Neighbors Suspect Waze App Is Guiding Commuters to Steep Residential Street as Cut-Through

Residents who live along one of the steepest streets in Los Angeles are seeking relief from the streams of commuters who have discovered Baxter Street offers an alternative to Glendale Boulevard and other clogged rush hour thoroughfares through Echo Park.

Residents suspect the traffic increase in recent years reflects use of the traffic app Waze, which relies on GPS and crowd sourced information to steer drivers to faster routes.

With grades as steep as 32 degrees -- 35 percent -- residents say Baxter Street is most treacherous in the rain, with a history of cars skidding into front yards.

It has recently become more of a concern during dry times as well.

"The rain has always been an issue, but I guess this particular issue with traffic started when Waze became popular," said Baxter resident Robbie Adams, who has been active in pressing City Hall to take steps to ease the traffic volumes.

East of Glendale Boulevard in the hills of upper Echo Park, Baxter Street has two summits with cross streets.

In the intersection with Alvarado Street, Baxter is so steep, drivers cannot see the road on the other side until starting down.

Even as tires were spinning and horns honking there during Wednesday's evening rush hours, residents crowded into a conference room at the Echo Park district office of City Councilman Mitch O'Farrell to meet with city transportation officials and press for solutions. Making Baxter one-way has been proposed, but the alternative favored by many residents is adding road signs prohibiting cut-through traffic during rush hours.

Going through the neighborhood, it seems most every neighbor has cellphone video to share of incidents that have occurred on Baxter. Adams has a pickup spinning its rear tires in front of his house.  Brian Sayres recorded a car giving up the climb, attempting to back down, then knocking loose its bumper when it turned around.  Daniel Ruiz's cellphone video shows a backup of traffic behind car halted at the summit.  Another resident's posting on YouTube shows the semi-trailer of an 18 wheeler literally grounded at the summit, its wheels dangling in the air, before it was finally winched free.
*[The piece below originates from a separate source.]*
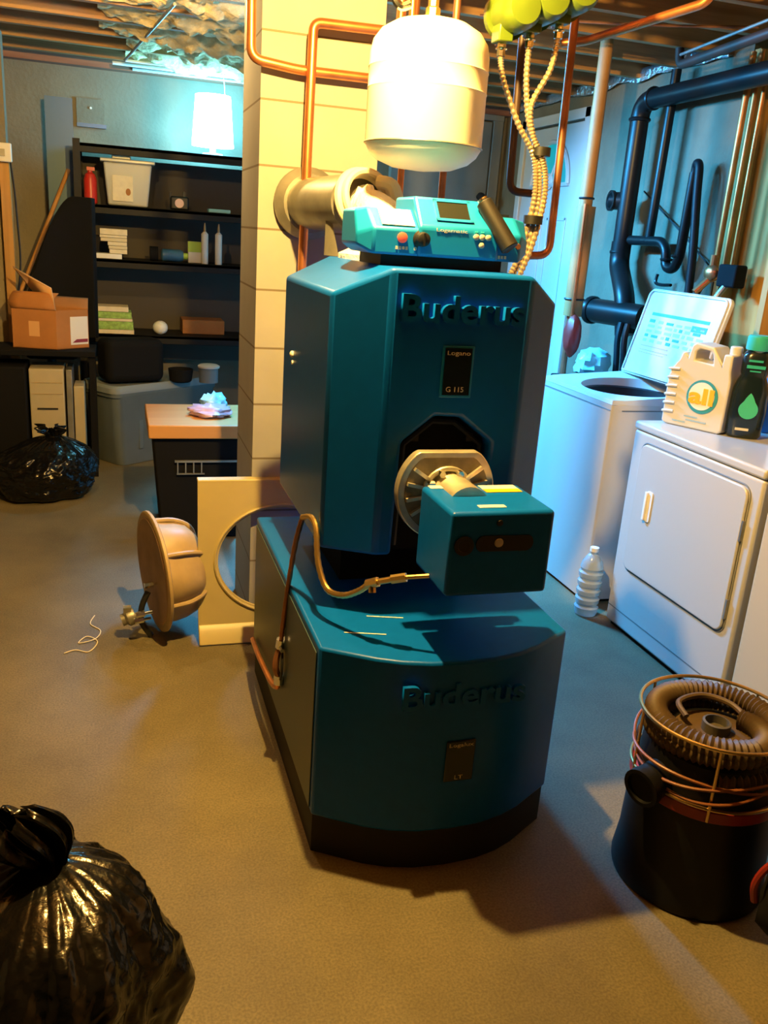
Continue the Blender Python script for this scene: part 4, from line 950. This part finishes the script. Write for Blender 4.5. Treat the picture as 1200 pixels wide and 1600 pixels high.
q = MB(); q.ell((.50, 4.74, .672), (.07, .05, .045), 20, 10, jit=.6, fr=9); o = q.build('plastic_wrap', 'cyanfilm', ang=80); tag(o, 'crumpled blue plastic wrap behind the pink packet', 'plastic wrap')
# ------------------------------------------------------------------ grey tub
GT = thing('storage_tub', 'big grey plastic storage tub with a lid in front of the shelves', 'storage tub', (.0, 5.95, 0))
def tubsec(z, k, x0=-.105, x1=.78, y0=5.93, y1=6.30):
    cx_, cy_ = (x0+x1)/2, (y0+y1)/2; P = []
    for a0, sx, sy in ((0, 1, 1), (90, -1, 1), (180, -1, -1), (270, 1, -1)):
        for a in range(0, 91, 18):
            t = math.radians(a0+a); P.append(V((cx_+(sx*((x1-x0)/2-.06)+.06*math.cos(t))*k, cy_+(sy*((y1-y0)/2-.06)+.06*math.sin(t))*k, z)))
    return P
q = MB(); q.ringstrip([tubsec(.003, .90), tubsec(.05, .93), tubsec(.46, 1.0), tubsec(.47, 1.03), tubsec(.50, 1.03)]); q.build('tub_body', 'tub', GT)
q = MB(); q.ringstrip([tubsec(.495, 1.05), tubsec(.53, 1.05), tubsec(.545, 1.0), tubsec(.535, .9)]); q.build('tub_lid', 'tublid', GT)
for x in (.10, .35, .60): MB().bb(x-.02, x+.02, 5.935, 5.955, .10, .42).build('tub_rib', 'tub', GT, bevel=.006)
GT.location = (.06, 5.92, 0); GT.rotation_euler = (0, 0, math.radians(37))
o = MB().box((.09, 6.10, .69), (.40, .22, .285), Matrix.Rotation(math.radians(20), 3, 'Z')).build('black_sack', 'blackmatte', bevel=.05, bseg=4, ang=70); tag(o, 'dark bundled sack resting on the grey tub', 'sack')
o = MB().lathe([(.06, 0), (.075, .01), (.085, .09), (.08, .09), (.07, .02)], (.42, 6.12, .541), (0, 0, 1), 20).build('dark_bowl', 'blackmatte'); tag(o, 'dark bowl on the grey tub lid', 'bowl')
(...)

Several residents shared stories of skidding cars sliding into yards. James Anderson said the car he parks outside his Baxter Street home has been hit twice, and after the second time, asked the driver what happened.

"He said, 'all of a sudden my car started sliding out of control,'" Anderson recalled.

"I think it's a safety issue," said Jaylynn Chun, an Echo Park resident and runner who finds training value in Baxter's steep slopes, but worries about the increasing vehicle traffic, which she attributes to drivers from outside the area taking "shortcuts."

The issue first gained media attention in a Los Angeles Times column by Steve Lopez.

Adams said Waze's response to an email indicated it could not remove Baxter Street from its system, nor add a warning message.

The situation raises questions about the circumstances under which Waze, owned by Google, would be willing to delete a public street from candidacy as a route option. Waze has yet to respond to a request to its public relations representative for comment.